Renewable Energy "Solutions:" Minimizing Disruptions to Local Ecosystems

Objective

In a selected renewable energy context, analyze actual and potential disruptions to local ecosystems, and develop a set of strategies that will minimize the harms and collectively offer a “least disruptive” configuration from an ecosystem-protection point of view. 

Background

Various renewable energy generation systems offer obvious advantages from the point of view of resource conservation, decreased air pollution, and climate change mitigation. That said, in their current state of development they can also present serious challenges from a strict ecosystem-preservation point of view. Wind turbines, for example, can be threats to migrating birds. And when placed offshore they generate underwater noise that can potentially disturb aquatic life. Installations of photovoltaic panels or solar thermal collectors take up considerable physical space, often in relatively undeveloped areas, hence potentially disrupt longstanding natural habitats in these areas. Both wind farms and solar installations typically require the construction of long transmission lines to connect renewable energy generating sources with user communities—transmission lines that can divide and disrupt delicate natural ecosystems. Hydroelectric dams create a variety of harmful environmental impacts. This project will ask students to select a renewable energy context—including but certainly not limited to the examples noted above. The first task will be to comprehensively research and analyze the potential ecosystem disruptions associated with the selected renewable energy generation system. Next, the team will research ways to mitigate these disruptions, and based on this research make recommendations as to one or more “least-disruptive” solutions from a long-term ecosystem-preservation point of view.

Suggested Approaches

(i) Selection of renewable energy context. Select a problem context that is compelling to team members, and which also offers an array of potential ecosystem complications. Questions of scope (specific geographic area, or multiple areas?) should be kept in mind, and decisions as to problem scope should be discussed and justified.

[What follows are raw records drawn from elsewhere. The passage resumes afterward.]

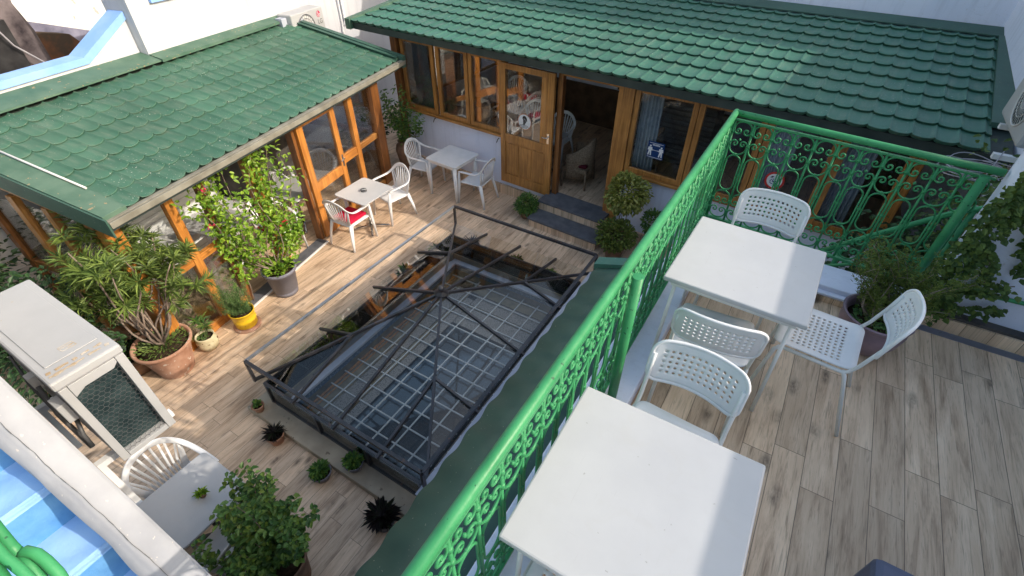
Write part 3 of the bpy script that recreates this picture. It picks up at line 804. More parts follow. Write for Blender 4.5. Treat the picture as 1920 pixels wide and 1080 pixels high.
# pipes on the left house
mb = MB(); mb.tube([(7.02, 2.21, 4.5), (7.02, 2.21, 2.22), (7.0, 2.21, 2.12), (7.02, 2.21, 1.2)], 0.018, 8)
mb.tube([(7.12, 2.20, 4.5), (7.12, 2.20, 2.25), (7.05, 2.20, 2.16)], 0.03, 10); mb.build('pipe', 'plastic', lh)
pw = thing('parapet_wall', 'low white wall with a sloping pale blue coping at the upper left', 'wall', (SHX, SHY, 0), SHR)
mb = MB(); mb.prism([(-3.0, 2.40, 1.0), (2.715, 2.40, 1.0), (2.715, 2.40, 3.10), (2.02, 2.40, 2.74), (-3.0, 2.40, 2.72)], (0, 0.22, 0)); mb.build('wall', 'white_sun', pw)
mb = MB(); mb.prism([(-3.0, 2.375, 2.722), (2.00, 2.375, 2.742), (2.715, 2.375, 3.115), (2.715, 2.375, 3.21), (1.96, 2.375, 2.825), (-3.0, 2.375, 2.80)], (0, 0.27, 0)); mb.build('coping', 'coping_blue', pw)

# neighbours beyond the parapet
nb_ = thing('ruined_wall', 'weathered dark stone wall with an empty window beyond the blue coping', 'wall', (SHX, SHY, 0), SHR)
def rough_slab(pts, t, th, seed, amp=0.05, n=14):
    """thick polygon slab in the plane y=t with a bumpy face"""
    random.seed(seed); m_ = MB(); m_.prism([(p[0], t + rnd(-amp, amp), p[1]) for p in pts], (0, th, 0)); return m_
mb = rough_slab([(-1.5, 0.5), (2.95, 0.5), (2.66, 2.35), (2.62, 2.85), (2.55, 3.2), (2.60, 3.6), (-1.5, 4.0)], 4.3, 0.4, 1)
mb.build('wall', 'stone', nb_)
mb = MB(); mb.box(1.75, 2.30, 4.22, 4.31, 2.45, 3.05); mb.build('window', 'black', nb_)
mb = MB(); mb.box(1.70, 2.36, 4.17, 4.32, 2.38, 2.44); mb.build('window_sill', 'wainscot', nb_)
mb = MB(); mb.tube([(1.9, 4.1, 3.6), (2.05, 4.1, 3.1), (2.2, 4.15, 2.75), (2.5, 4.15, 2.4), (2.7, 4.2, 2.2)], 0.012, 6); mb.build('cable', 'cable', nb_)
er = thing('earth_roof', 'rust brown mossy slope between the stone wall and the cracked wall', 'roof', (SHX, SHY, 0), SHR)
mb = MB(); mb.prism([(2.5, 4.75, 0.5), (4.6, 4.75, 0.5), (3.75, 4.75, 2.0), (3.33, 4.75, 2.60), (2.95, 4.75, 2.70), (2.6, 4.75, 2.78)], (0, 0.3, 0)); mb.build('roof', 'rust_wall', er)
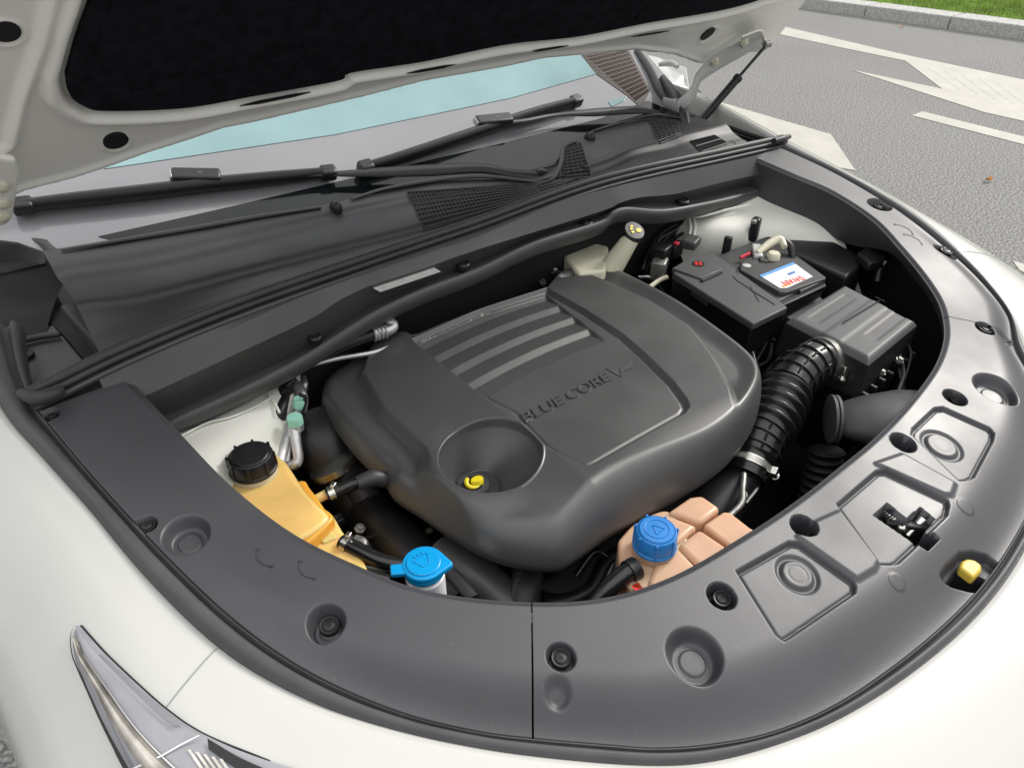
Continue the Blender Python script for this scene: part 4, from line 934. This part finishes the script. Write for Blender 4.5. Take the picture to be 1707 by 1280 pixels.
# second tank with the blue cap
t2 = MB().slab(outline([(1030, 900), (1060, 870), (1110, 850), (1140, 880), (1150, 930), (1110, 975), (1060, 985), (1035, 955)], .868, 70), (0, 0, -.10)).build('expansion_tank', M['pink'], car, bevel=.010, seg=4)
t2['label'] = 'peach expansion tank with blue ribbed cap'
for px in ([(1112, 853), (1150, 827), (1170, 824), (1202, 846), (1168, 872), (1140, 862)], [(1172, 874), (1207, 851), (1218, 853), (1250, 878), (1290, 900), (1240, 925), (1212, 905)],
           [(1098, 868), (1110, 856), (1138, 866), (1164, 876), (1130, 905), (1100, 900)], [(1130, 908), (1166, 880), (1208, 908), (1230, 930), (1190, 960), (1158, 935)], [(1095, 930), (1128, 910), (1155, 937), (1180, 962), (1100, 1000), (1080, 970)]):
    MB().slab([P(p, .873) for p in px], (0, 0, -.10)).build('tank_cell', M['pink'], t2, bevel=.006, seg=4)
b2_, c2_, s2_ = ribbed_cap('tank_cap', (1095, 883), .905, 37, .026, M['blue'], t2, 7)
MB().lathe([(s2_ * .96, -.036), (s2_ * .96, -.026), (s2_ * .5, -.025)], c2_, (0, 0, 1), 40).build('cap_collar', M['pink'], t2)
outline_sym([(-.32, -.26), (.32, -.26), (0, .34)], c2_ + np.array([0, 0, .0022]), s2_ * .8, M['blue'], b2_, 'moulded_symbol')
outline_sym([(.55 * math.cos(t), .55 * math.sin(t)) for t in np.linspace(0, 6.28, 30)], c2_ + np.array([0, 0, .0020]), s2_, M['blue'], b2_, 'moulded_symbol', .0005)
MB().slab([P(p, .868) for p in [(1052, 975), (1064, 970), (1072, 980), (1060, 986)]], (0, 0, -.02)).build('red_tag', M['red'], t2, smooth=False)
hose('coolant_hose', [P((1060, 946), .872), P((1040, 958), .872), P((1015, 980), .865), P((990, 1010), .85)], .0115, clamps=(), n=18)
for g_ in (.15, .5):
    p0, p1 = P((1060, 946), .872), P((1040, 958), .872); MB().lathe([(.0125, -.003), (.0138, -.003), (.0138, .003), (.0125, .003)], p0 * (1 - g_) + p1 * g_, p1 - p0, 26).build('hose_clamp', M['black'], car, ang=30)

# brake fluid reservoir
br_ = MB().slab([P(p, .932) for p in [(933, 418), (966, 398), (1015, 410), (1010, 450), (965, 456)]], (0, 0, -.06)).build('brake_fluid_reservoir', M['cream'], car, bevel=.006, seg=3)
br_['label'] = 'cream brake fluid reservoir with slanted filler neck'
n0, n1 = P((1010, 460), .90), P((1052, 398), .975)
MB().tube([n0, n0 * .5 + n1 * .5, n1], [.024, .020, .0155], n=24, res=8).build('filler_neck', M['cream'], br_)
nax = Vector(n1 - n0).normalized(); nax2 = Vector((nax.x * .5 - .25, nax.y * .5 - .45, 1)).normalized()
bcp = MB().lathe([(.0195, -.012), (.0205, -.010), (.0205, .003), (.019, .0055), (.0004, .006)], P((1056, 387), .985), nax2, 24).build('filler_cap', M['black'], br_, ang=30)
qn = np.array(nax2.to_track_quat('Z', 'Y').to_matrix()); bo = P((1056, 387), .985)
MB().lathe([(.0045, .0), (.0045, .0070), (.0004, .0072)], bo + qn @ np.array([.007, -.003, 0]), nax2, 18, sx=1.3).build('yellow_print', M['yellow'], br_)
for (dx, dy) in ((-.006, .004), (-.002, .009), (-.007, -.003)):
    MB().box(bo + qn @ np.array([dx, dy, .0064]), (.006, .004, .0012), M=qn).build('yellow_print', M['yellow'], br_, smooth=False)

# ------------------------------------------------------------------ air conditioning pipes, left
ZA = .87
ap = tube('coolant_pipe', [P((488, 640), .90), P((500, 655), .895), P((500, 680), .885), P((485, 715), .87), P((468, 760), .855), P((458, 800), .84)], [.010, .0105, .011, .011, .0115, .012], M['alu'], car); ap['label'] = 'bare aluminium pipe with mint service cap'
tube('pipe_branch', [P((487, 700), .885), P((483, 735), .865), P((478, 770), .85)], .005, M['alu'], ap)
def mint(p, z, rpx, ax):
    c = P(p, z); s = rpx * sc(p, z)
    MB().lathe([(s * .9, -.020), (s * .9, -.009), (s * .75, -.008)], c, ax, 20).build('valve_body', M['alu'], ap)
    MB().lathe([(s, -.0095), (s, .001), (s * .9, .0035), (.0004, .0038)], c, ax, 24).build('service_cap', M['mint'], ap, ang=30)
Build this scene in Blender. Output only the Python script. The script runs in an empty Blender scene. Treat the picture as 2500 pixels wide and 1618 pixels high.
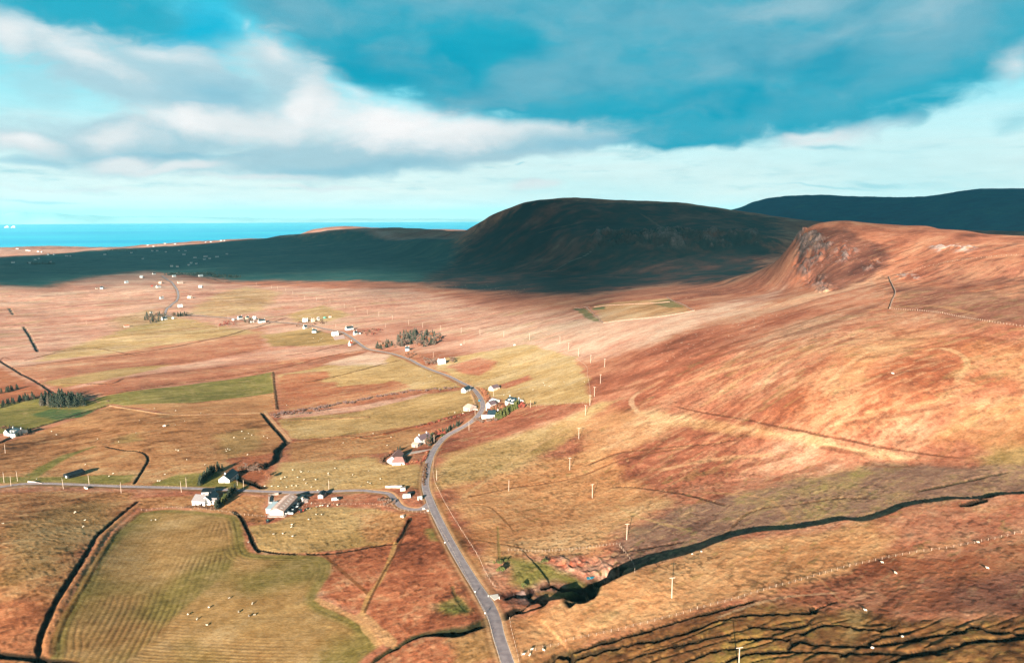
import bpy, math, random
import numpy as np
from mathutils import Vector, Matrix

random.seed(7)
rng = np.random.default_rng(7)
SC = bpy.context.scene
COL = SC.collection

# ------------------------------------------------------------------ camera, exposure
CAMZ = 330.0
PITCH = math.radians(9.60)
ROLL = math.radians(-0.15)
FPX = 1667.0                       # focal length for a 2500 px wide frame
cam_data = bpy.data.cameras.new("camera")
cam_data.sensor_width = 36.0
cam_data.lens = 36.0 * FPX / 2500.0
cam_data.clip_start = 1.0
cam_data.clip_end = 900000.0
cam = bpy.data.objects.new("camera", cam_data)
COL.objects.link(cam)
cam.location = (0, 0, CAMZ)
cam.rotation_euler = (Matrix.Rotation(math.pi / 2 - PITCH, 3, 'X') @ Matrix.Rotation(ROLL, 3, 'Z')).to_euler()
SC.camera = cam
SC.view_settings.view_transform = 'Standard'
SC.view_settings.look = 'None'
SC.view_settings.gamma = 1.0
SC.view_settings.exposure = 2.02
SC.view_settings.use_curve_mapping = False
SC.cycles.use_denoising = True
SC.cycles.denoising_prefilter = 'NONE'
SC.cycles.max_bounces = 4
SC.cycles.diffuse_bounces = 2
SC.cycles.glossy_bounces = 2
SC.cycles.transparent_max_bounces = 12
SC.cycles.volume_bounces = 0

# ------------------------------------------------------------------ sun
SUN_EL = math.radians(17.5)
SUN_AZ = math.radians(180 + 15)    # compass style, from +Y clockwise: the sun stands behind the camera, to its left
sun_dir = Vector((math.sin(SUN_AZ) * math.cos(SUN_EL), math.cos(SUN_AZ) * math.cos(SUN_EL), math.sin(SUN_EL)))
sl = bpy.data.lights.new("sun", 'SUN')
sl.energy = 5.0
sl.angle = math.radians(0.5)
sl.color = (1.0, 0.90, 0.755)
sun = bpy.data.objects.new("sun", sl)
COL.objects.link(sun)
sun.location = (0, 0, 900)
sun.rotation_euler = sun_dir.to_track_quat('Z', 'Y').to_euler()

# ------------------------------------------------------------------ small colour helpers
def lin(c):
    return tuple(((v / 255.0) / 12.92 if v / 255.0 <= 0.04045 else ((v / 255.0 + 0.055) / 1.055) ** 2.4) for v in c)
EXPO = 2 ** SC.view_settings.exposure
KALB = 0.62                        # display colour -> base colour
def alb(c, k=1.0):
    return tuple(min(0.9, v * KALB * k) for v in lin(c))

# pixel of the 2500 x 1618 frame -> direction
_R = np.array(cam.rotation_euler.to_matrix())
def ray(px, py):
    d = _R @ np.array([(px - 1250.0), -(py - 809.0), -FPX])
    return d / np.linalg.norm(d)

# ------------------------------------------------------------------ world: sky
world = bpy.data.worlds.new("World")
SC.world = world
world.use_nodes = True
wn, wl = world.node_tree.nodes, world.node_tree.links
wn.clear()
def N(t, **kw):
    n = wn.new(t)
    for k, v in kw.items():
        setattr(n, k, v)
    return n
def wmath(op, a, b=None, c=None, clamp=False):
    n = N('ShaderNodeMath', operation=op, use_clamp=clamp)
    for i, v in enumerate((a, b, c)):
        if v is None: continue
        if isinstance(v, (int, float)): n.inputs[i].default_value = v
        else: wl.new(v, n.inputs[i])
    return n.outputs[0]
tc = N('ShaderNodeTexCoord')
sep = N('ShaderNodeSeparateXYZ'); wl.new(tc.outputs['Generated'], sep.inputs[0])
az_s = wmath('ARCTAN2', sep.outputs[0], sep.outputs[1])
el_s = wmath('ARCSINE', sep.outputs[2])
comb = N('ShaderNodeCombineXYZ'); wl.new(az_s, comb.inputs[0]); wl.new(el_s, comb.inputs[1])
AE = comb.outputs[0]
def wnoise(scale, detail=5, rough=0.55, stretch=(1, 1, 1), vec=None, off=(0, 0, 0), dist=0.0):
    m = N('ShaderNodeMapping'); wl.new(vec or AE, m.inputs[0]); m.inputs['Scale'].default_value = stretch
    m.inputs['Location'].default_value = off
    n = N('ShaderNodeTexNoise'); wl.new(m.outputs[0], n.inputs['Vector'])
    n.inputs['Scale'].default_value = scale; n.inputs['Detail'].default_value = detail
    n.inputs['Roughness'].default_value = rough; n.inputs['Distortion'].default_value = dist
    return n
# domain warp
w1 = wnoise(5.0, 3, .5, (1, 1.8, 1))
w2 = wnoise(16.0, 3, .5, (1, 1.6, 1), off=(3, 1, 0))
def wvec(op, a, b=None, s=None):
    n = N('ShaderNodeVectorMath', operation=op)
    if hasattr(a, 'links'): wl.new(a, n.inputs[0])
    else: n.inputs[0].default_value = a
    if b is not None:
        if hasattr(b, 'links'): wl.new(b, n.inputs[1])
        else: n.inputs[1].default_value = b
    if s is not None: n.inputs['Scale'].default_value = s
    return n
def centred(n, s):
    a = wvec('SUBTRACT', n.outputs['Color'], (0.5, 0.5, 0.5))
    m = wvec('MULTIPLY', a.outputs[0], (s, s * .55, 0))
    return m.outputs[0]
W = wvec('ADD', AE, centred(w1, 0.10)).outputs[0]
W = wvec('ADD', W, centred(w2, 0.035)).outputs[0]
fb = wnoise(9.0, 9, .6, (1, 2.2, 1), vec=W, off=(7, 2, 0))
fb2 = wnoise(30.0, 6, .6, (1, 3.5, 1), off=(1, 9, 0))
fbc = wmath('SUBTRACT', fb.outputs[0], 0.5)

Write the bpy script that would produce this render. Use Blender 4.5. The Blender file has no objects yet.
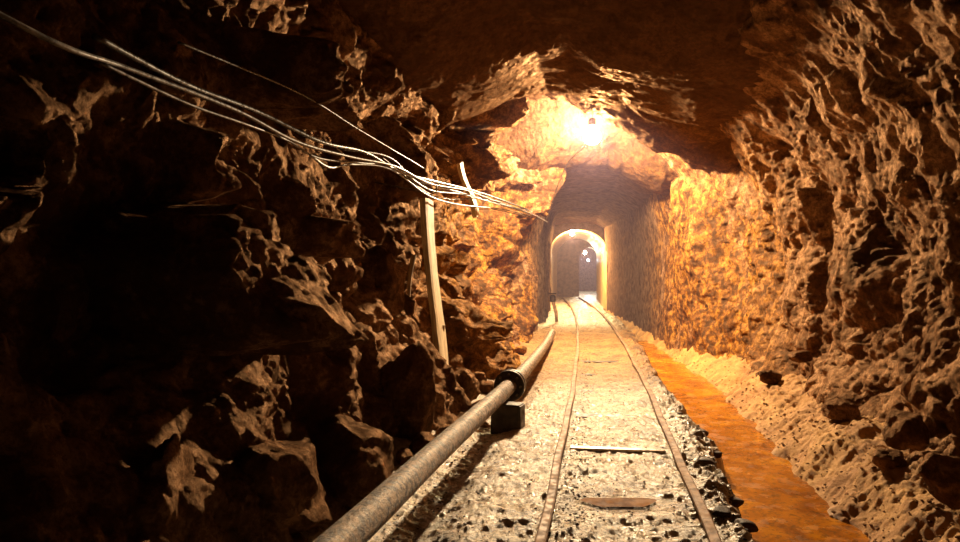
import bpy, bmesh, math, random
import numpy as np
from mathutils import Vector, Matrix

S = bpy.context.scene
COL = S.collection
# ------------------------------------------------------------------ camera
cam_d = bpy.data.cameras.new('camera')
cam_d.sensor_width = 36.0
cam_d.lens = 36.0 * 650 / 960
cam_d.clip_start = 0.02
cam_d.clip_end = 200
cam = bpy.data.objects.new('camera', cam_d)
cam.location = (0, 0, 1.0)
cam.rotation_euler = (math.radians(90), 0, 0)
COL.objects.link(cam)
S.camera = cam
# ------------------------------------------------------------------ world, exposure
W = bpy.data.worlds.new('mine_air')
S.world = W
W.use_nodes = True
W.node_tree.nodes['Background'].inputs[0].default_value = (0.012, 0.003, 0.001, 1)
W.node_tree.nodes['Background'].inputs[1].default_value = 0.1
S.view_settings.view_transform = 'Standard'
S.view_settings.look = 'None'
S.view_settings.gamma = 1.0
S.view_settings.use_curve_mapping = False
S.view_settings.exposure = 0.45
S.cycles.diffuse_bounces = 1
S.cycles.glossy_bounces = 2
LAMP1 = dict(loc=(1.38, 8.0, 2.66), power=1850, color=(1.0, 0.73, 0.43), smooth=11.0, bare=300)
LAMP2 = dict(loc=(2.56, 18.05, 2.04), power=200, color=(1.0, 0.66, 0.30), smooth=0.6, bare=330)
LAMP3 = dict(loc=(4.36, 27.0, 1.76), power=110, color=(1.0, 0.72, 0.45), smooth=0.6, bare=60)
LAMP4 = dict(loc=(5.05, 30.4, 1.5), power=60, color=(0.62, 0.80, 1.0), smooth=0.5, bare=30)

F = 650.0
def at(px, py, D):
    return Vector(((px - 480) / F * D, D, 1.0 + (271 - py) / F * D))

# ------------------------------------------------------------------ numpy noise
def _h(ix, iy, iz, s):
    n = (ix.astype(np.int64) * 374761393 + iy.astype(np.int64) * 668265263 + iz.astype(np.int64) * 2147483647 + s * 1274126177) & 0xffffffff
    n = ((n ^ (n >> 13)) * 1274126177) & 0xffffffff
    n = ((n ^ (n >> 15)) * 2246822519) & 0xffffffff
    n = n ^ (n >> 16)
    return (n & 0xffffff).astype(np.float64) / 0xffffff

def vnoise(P, s=0):
    i = np.floor(P); f = P - i
    u = f * f * f * (f * (f * 6 - 15) + 10)
    r = 0
    for a in (0, 1):
        for b in (0, 1):
            for c in (0, 1):
                w = (u[:, 0] if a else 1 - u[:, 0]) * (u[:, 1] if b else 1 - u[:, 1]) * (u[:, 2] if c else 1 - u[:, 2])
                r = r + w * _h(i[:, 0] + a, i[:, 1] + b, i[:, 2] + c, s)
    return r * 2 - 1

def fbm(P, octv=4, s=0, gain=0.5, lac=2.03):
    r = 0; a = 1.0; Q = P.copy()
    for k in range(octv):
        r = r + a * vnoise(Q, s + k * 17)
        Q = Q * lac + 3.7; a *= gain
    return r

def ridged(P, octv=4, s=0):
    r = 0; a = 1.0; Q = P.copy()
    for k in range(octv):
        r = r + a * (1 - np.abs(vnoise(Q, s + k * 31)) * 2)
        Q = Q * 2.1 + 5.1; a *= 0.5
    return r

def facets(P, cell, seed, tilt=0.6, off=0.5, bias=(0, 0, 0), aniso=(1, 1, 1), k=1.6):
    """blocky rock: every seed carries a tilted plane that falls off steeply, the outermost wins"""
    A = np.array(aniso)
    Q = P / (cell * A)
    i0 = np.floor(Q)
    best = np.full(len(P), -1e9)
    for a in (-1, 0, 1):
        for b in (-1, 0, 1):
            for c in (-1, 0, 1):
                ci = i0 + np.array([a, b, c])
                s = ci + np.stack([_h(ci[:, 0], ci[:, 1], ci[:, 2], seed + j) for j in range(3)], 1)
                d = Q - s
                g = np.stack([_h(ci[:, 0], ci[:, 1], ci[:, 2], seed + 10 + j) for j in range(3)], 1) * 2 - 1
                g = g * tilt + np.array(bias)
                o = (_h(ci[:, 0], ci[:, 1], ci[:, 2], seed + 20) - 0.5) * off
                m = np.abs(d).max(1) * 0.6 + np.sqrt((d ** 2).sum(1)) * 0.4
                v = o + (g * d).sum(1) - k * np.maximum(0, m - 0.42)
                best = np.maximum(best, v)
    return best * cell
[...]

(ii) Analysis of ecosystem complications. Carry out comprehensive research and analysis of various actual or potential ecosystem disruptions in the given renewable energy context.

(iii) Mitigation strategies and least-disruptive configuration(s). Based on the foregoing research and analysis, devise a set of mitigation strategies and recommend an optimal—i.e., least-disruptive—way to configure the energy-production and transmission system from the long-term ecosystem-preservation point of view. Limit the analysis to technologies that are now available, or which can plausibly be seen as likely to be available soon. If possible, develop some general ideas and guidelines as to how one can optimize (and perhaps quantify?) the complex tradeoff between the ecosystem-positive features of the renewable energy source considered generally, and the ecosystem-negative features of the same in terms of impacts on specific natural environments.